2. The "Digital Heating" Effect (The Main Discovery)
This is the most important finding. The researchers wanted to prepare a very cold state (high β\beta, like a frozen lake).

  • The Goal: A perfectly frozen, orderly lake.
  • The Reality: Because the quantum computer is noisy (it has "static" or "glitches"), it accidentally injected heat into the system.
  • The Result: Instead of a frozen lake, they ended up with a slightly warm pond.

They call this "Digital Heating." The noise in the hardware acts like a heater that you can't turn off.

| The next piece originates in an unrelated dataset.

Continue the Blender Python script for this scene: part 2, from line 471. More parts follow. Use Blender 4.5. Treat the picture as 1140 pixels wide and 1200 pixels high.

  • If they tried to make a state for β=5\beta = 5 (very cold), the computer actually produced a state that looked more like β=1\beta = 1 (lukewarm).
  • The colder they wanted it to be, the more the noise "heated it up," making the error worse.

3. The Size Matters
Just like a small campfire is easier to control than a massive bonfire, the smaller systems (2 qubits) worked better. As they added more qubits (3 or 4), the "noise" had more places to hide and cause trouble, making the final dish even less accurate.

Why This Matters

This paper is a reality check for the future of quantum computing.

  • The Good News: Trapped-ion computers are excellent at connecting qubits, and the algorithm works surprisingly well for simple or extreme cases.
  • The Bad News: If you want to use quantum computers to simulate complex, cold, real-world physics (like new materials or chemical reactions), you have to be very careful. The computer's own "noise" will make things look hotter than they really are.

The Takeaway:
If you are a scientist planning to use a quantum computer to study cold, delicate systems, you can't just trust the machine to do it perfectly. You have to know exactly how much "digital fever" the machine adds so you can correct for it. Otherwise, you might think you've discovered a new frozen material, when really, you just cooked a lukewarm soup.